Software · 4 question types
Past paper frequency (2018 to 2024)
This topic accounts for approximately 3% of your exam marks.
OS functions and utility software appear occasionally as short definition/example questions.
An operating system (OS) is system software that takes charge of the hardware and gives application software a controlled environment in which to run.
Examples: Microsoft Windows, macOS, Linux, Android, iOS, Chrome OS.
The user does not have to know where on disk a file lives, or how the printer talks to the CPU, or how to share RAM between two open programs. The OS handles all of that. It hides the complexity of the hardware behind a clean interface.
The IGCSE syllabus lists eight main functions of an operating system. Each one is worth remembering separately because exam questions often ask "name and describe two functions".
The OS lets the user create, name, rename, copy, move, delete and search files and folders. It also tracks the physical location of each file on the disk, so the user is freed from worrying about exactly where bytes sit.
The OS also controls file permissions: who can read, write or delete each file. This is essential on shared computers and on networks.
The OS allocates RAM between the programs that are running. When a program opens, the OS reserves enough RAM for its code and data. When a program closes, the OS frees that RAM for the next program to use.
If RAM runs out, the OS uses virtual memory (covered in topic 9) to spill inactive data onto secondary storage.
A modern OS lets the user run several programs at once: a web browser, an email client and a music player, for example.
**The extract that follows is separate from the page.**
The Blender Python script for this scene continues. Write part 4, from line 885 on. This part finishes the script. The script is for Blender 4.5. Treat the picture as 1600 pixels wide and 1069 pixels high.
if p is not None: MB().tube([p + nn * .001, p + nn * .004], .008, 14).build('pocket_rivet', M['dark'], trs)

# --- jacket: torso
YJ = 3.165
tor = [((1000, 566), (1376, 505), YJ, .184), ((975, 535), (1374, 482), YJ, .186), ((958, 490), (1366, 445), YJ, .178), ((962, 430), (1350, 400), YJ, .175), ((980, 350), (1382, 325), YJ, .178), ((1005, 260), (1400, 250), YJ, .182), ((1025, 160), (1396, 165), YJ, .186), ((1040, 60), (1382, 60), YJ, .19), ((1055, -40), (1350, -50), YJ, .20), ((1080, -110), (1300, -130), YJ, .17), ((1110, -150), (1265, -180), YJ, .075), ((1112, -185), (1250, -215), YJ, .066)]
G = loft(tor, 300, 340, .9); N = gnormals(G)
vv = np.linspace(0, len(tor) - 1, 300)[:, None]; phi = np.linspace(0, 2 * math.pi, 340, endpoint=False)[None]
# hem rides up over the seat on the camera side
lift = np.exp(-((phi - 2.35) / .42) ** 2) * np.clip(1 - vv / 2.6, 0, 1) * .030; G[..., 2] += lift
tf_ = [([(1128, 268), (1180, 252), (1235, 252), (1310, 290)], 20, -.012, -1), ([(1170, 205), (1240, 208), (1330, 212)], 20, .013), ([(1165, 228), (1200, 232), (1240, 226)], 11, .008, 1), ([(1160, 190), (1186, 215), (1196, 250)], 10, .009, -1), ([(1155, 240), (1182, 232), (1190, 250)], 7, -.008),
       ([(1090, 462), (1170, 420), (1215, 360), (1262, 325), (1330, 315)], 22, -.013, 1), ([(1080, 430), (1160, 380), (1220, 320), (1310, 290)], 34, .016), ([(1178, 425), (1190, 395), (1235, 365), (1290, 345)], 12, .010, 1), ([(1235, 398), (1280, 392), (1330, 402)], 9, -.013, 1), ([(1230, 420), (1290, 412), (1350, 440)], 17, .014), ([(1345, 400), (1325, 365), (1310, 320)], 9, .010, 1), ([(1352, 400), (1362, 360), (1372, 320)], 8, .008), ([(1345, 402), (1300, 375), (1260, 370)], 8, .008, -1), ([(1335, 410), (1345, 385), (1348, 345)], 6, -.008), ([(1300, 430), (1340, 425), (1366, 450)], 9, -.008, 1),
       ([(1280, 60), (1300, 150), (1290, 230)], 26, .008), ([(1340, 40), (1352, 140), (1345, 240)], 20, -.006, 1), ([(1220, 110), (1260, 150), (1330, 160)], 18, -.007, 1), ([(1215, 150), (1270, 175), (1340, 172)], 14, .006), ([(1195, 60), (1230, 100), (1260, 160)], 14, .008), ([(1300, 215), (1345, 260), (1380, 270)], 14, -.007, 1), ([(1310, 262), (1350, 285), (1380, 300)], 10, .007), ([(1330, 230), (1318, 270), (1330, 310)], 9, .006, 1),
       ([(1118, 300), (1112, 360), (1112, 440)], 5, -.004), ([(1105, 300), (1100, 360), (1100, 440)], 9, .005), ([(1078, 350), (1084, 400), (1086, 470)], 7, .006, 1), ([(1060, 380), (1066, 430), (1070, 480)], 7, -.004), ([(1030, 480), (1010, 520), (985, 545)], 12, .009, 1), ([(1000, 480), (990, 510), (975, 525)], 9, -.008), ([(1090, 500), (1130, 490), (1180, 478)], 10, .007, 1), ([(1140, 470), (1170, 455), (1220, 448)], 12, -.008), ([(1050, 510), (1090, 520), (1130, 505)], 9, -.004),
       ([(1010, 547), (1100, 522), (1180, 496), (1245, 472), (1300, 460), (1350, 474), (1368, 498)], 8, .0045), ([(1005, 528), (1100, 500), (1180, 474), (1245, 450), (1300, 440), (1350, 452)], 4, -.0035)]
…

The CPU can only run one instruction at a time, but the OS switches between programs so rapidly (millions of times per second) that they appear to run simultaneously.
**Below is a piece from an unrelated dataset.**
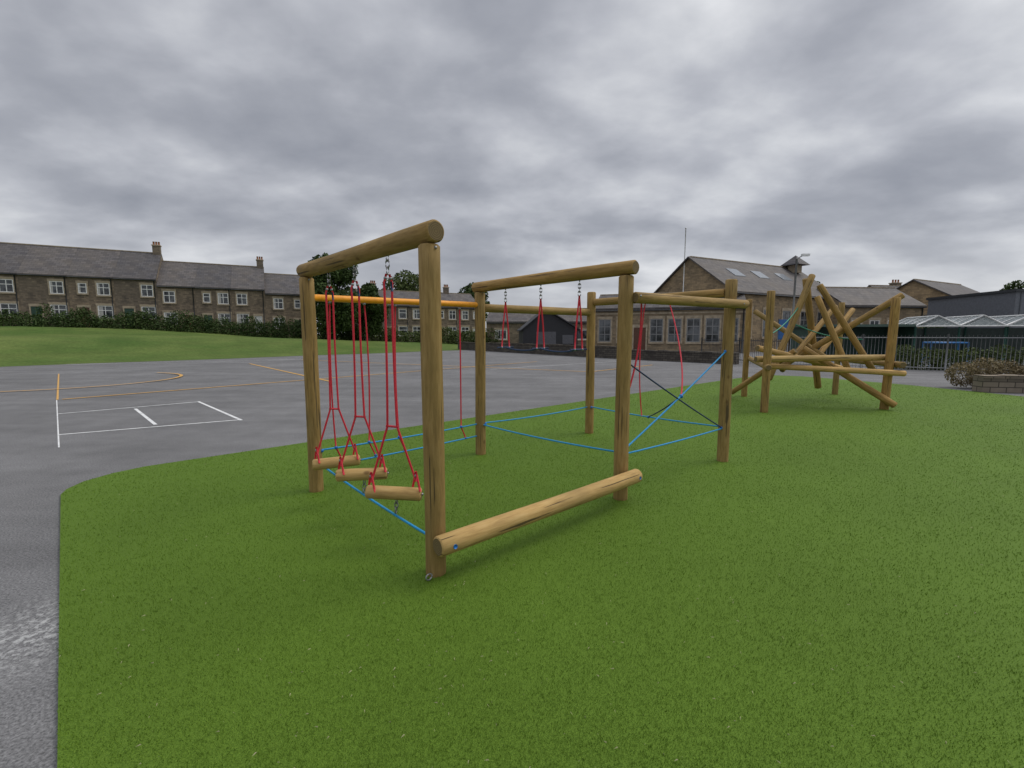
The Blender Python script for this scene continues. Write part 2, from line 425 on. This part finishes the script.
for t in (.25,.5,.77):
    c=C.lerp(D,t)
    chain('ring_chain',at(c,2.15),at(c,2.0),cf,.05,.005)
    ap=at(c,2.0);z=1.45
    for s in (-1,1):
        red.append(line(ap,at(c+ac*.04*s,z+.25),0,5)+line(at(c+ac*.04*s,z+.25),at(c+ac*.06*s,z),0,3)[1:])
        clips.append((at(c+ac*.06*s,z),.013))
    navy.append(line(at(c-ac*.13,z),at(c+ac*.13,z),0,2))
    if prev is not None: navy.append(line(at(prev,z),at(c,z),.03,6))
    prev=c
blue.append(line(at(D,.42)-ab*.06,at(C,.47)+ab*.06,.02)); blue.append(line(at(D,.43)+ac*.06,at(F,.45)-ac*.06,.02))
blue.append(line(at(E,1.4)-ac*.06,at(C,.5)+ac*.06,.015)); navy.append(line(at(C,1.34)+ac*.06,at(E,.45)-ac*.06,.015))
blue.append(line(at(C,.45)+ac*.06,at(E,.44)-ac*.06,.01)); blue.append(line(at(F,.45)-ab*.06,at(E,.45)+ab*.06,.02))
X=C.lerp(E,.5); navy.append(line(at(X,.93),at(F.lerp(E,.5),.43),.02))
caps+= [(at(X,.93),.024),(at(F.lerp(E,.5),.43),.02)]
Y1=F.lerp(E,.45);Y2=F.lerp(E,.62)
red.append(line(at(Y1,2.05),at(Y1,.43),0,16,ab*.06)); red.append(line(at(Y2,2.05),at(X,.93),.1,14,-ab*.06+ac*.04))
red.append(line(at(C.lerp(E,.12),1.93),at(C,1.02)+ac*.07,0,10,ac*.07))
for p,zs in ((A,(.25,)),(B,(.33,.43)),(C,(.47,1.34,.5,1.0)),(D,(.42,.43)),(E,(1.4,.45)),(F,(.45,))):
    for z in zs:
        caps.append((at(p,z)+(at(X,z)-at(p,z)).normalized()*.07,.018))
tubes('beam_bolt_caps',[line(at(p,.265)+out*.195+ac*.02,at(p,.265)+out*.204+ac*.02,0,1) for p in (A,C)],.015,M_bluep,cf,12)
tubes('red_ropes',red,.0085,M_red,cf); tubes('blue_ropes',blue,.009,M_blue,cf); tubes('navy_ropes',navy,.0085,M_navy,cf)
balls('rope_connectors',caps,M_bluep,cf); balls('steel_ferrules',clips,M_steel,cf)
tubes('ground_shackle',[ringpath(at(A,.045)-ac*.09+out*.06,ac,Vector((0,.3,1)).normalized(),.022,.018)],.005,M_steel,cf)
bl=[]
for p in (A,B): bl.append((at(p,2.13)+out*.066,.010))
for p,z in ((C,1.95),(E,1.97)): bl.append((at(p,z)+out*.160,.010))
balls('bolt_heads',bl,M_steel,cf)

# ------------------------------------------------------------ log climbing frame
lf=empty('log_climbing_frame',(6.9,10.5,0))
P1=(6.02,11.57);P2=(5.2,9.17);P3=(7.98,9.54);P4=(8.66,11.97)
L=[('post',(*P1,-.1),(*P1,2.5),.07),('post',(*P2,-.1),(*P2,2.48),.075),('post',(*P3,-.1),(P3[0]+.05,P3[1],2.38),.08),('post',(*P4,-.1),(*P4,2.45),.07),
 ('brace',(6.82,10.42,2.95),(5.70,9.95,.62),.07),
 ('brace',(6.80,10.62,2.90),(7.60,11.1,.30),.075),
 ('brace',(6.90,10.28,2.72),(8.05,10.0,.80),.066),
 ('brace',(6.78,10.15,2.45),(7.30,9.72,.80),.062),
 ('brace',(8.32,9.72,2.45),(6.55,10.9,.85),.068),
 ('brace',(8.05,9.35,.12),(6.65,10.3,1.3),.07),
 ('brace',(8.75,11.7,2.25),(7.1,10.6,.95),.062),
 ('brace',(7.95,11.2,2.3),(6.1,10.15,.8),.06),
 ('brace',(6.10,11.45,2.2),(7.3,10.3,1.0),.06),
 ('rail',(5.05,9.33,1.1),(8.15,9.72,1.12),.066),
 ('rail',(5.35,9.5,.95),(8.2,9.36,.80),.06),
 ('rail',(5.12,8.95,.95),(6.2,11.8,1.0),.06),('rail',(8.1,9.3,.98),(8.8,12.1,.95),.064),
 ('rail',(5.3,9.75,1.32),(8.2,10.9,.75),.066),('brace',(5.55,11.3,.15),(6.35,10.1,1.25),.064)]
for nme,p0,p1,rr in L: log(nme,p0,p1,rr,lf,M_wood if nme!='rail' else random.choice([M_wood,M_wood2]),16)
tubes('green_ropes',[line((6.3,10.3,1.9),(7.9,10.2,1.5),.1),line((5.25,9.25,1.6),(6.4,10.2,2.2),.08)],.012,simple('green_rope',(.03,.25,.16),.6),lf)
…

The OS uses scheduling to decide which program gets the CPU at each moment, balancing priority and fairness.
The OS coordinates communication with every connected device: keyboard, mouse, monitor, printer, USB drive, network card. To do this it uses device drivers, which are small pieces of software (often supplied by the device manufacturer) that translate between the OS and the specific hardware.
When a new device is plugged in, the OS detects it (plug-and-play) and either uses a built-in generic driver or asks the user to install a specific one.
The OS provides the way the user interacts with the computer. Four common kinds of user interface:
| Interface | What it is | Best for |
|---|---|---|
| Command Line Interface (CLI) | The user types text commands; the OS responds with text | Advanced users; scripts and automation; low system overhead |
| Graphical User Interface (GUI) | The user clicks windows, icons, menus and pointers (WIMP) with a mouse, finger or trackpad | Most personal computers and smartphones |
| Menu interface | The user makes a single choice from a small menu, then sees the next menu | Cash machines, vending machines, set-top boxes |
| Natural language interface (NLI) | The user speaks (or types) in plain language; the computer interprets it | Voice assistants like Siri, Alexa, Google Assistant; smart-home devices |
| Interface | Advantages | Disadvantages |
|---|---|---|
| CLI | Uses little memory and CPU; very fast for experts; great for scripting | Steep learning curve; users must remember commands; one typo and the command fails |
| GUI | Easy to learn; visual; no need to remember commands | Uses more memory and CPU; slower than typing a known command; repetitive tasks are tedious |
| Menu | Simple; reliable; works well on small screens or with limited input | Inflexible; deep menus get tedious; not all tasks fit a simple linear menu |
| NLI | Hands-free; works for users with limited motor skills; intuitive | Speech recognition can misunderstand; privacy concerns over recording; needs strong processing power |
The OS protects the system and user data from accidental or malicious damage. Typical security features:
The OS responds to interrupts, which are signals from hardware or software that need immediate attention. Interrupts are covered in detail in section 6.
The OS gives apps standard ways to use hardware and services. An app does not have to know how to talk directly to a specific printer or graphics card. It asks the OS, and the OS handles the details. This is what makes the same word processor able to work on many different computers.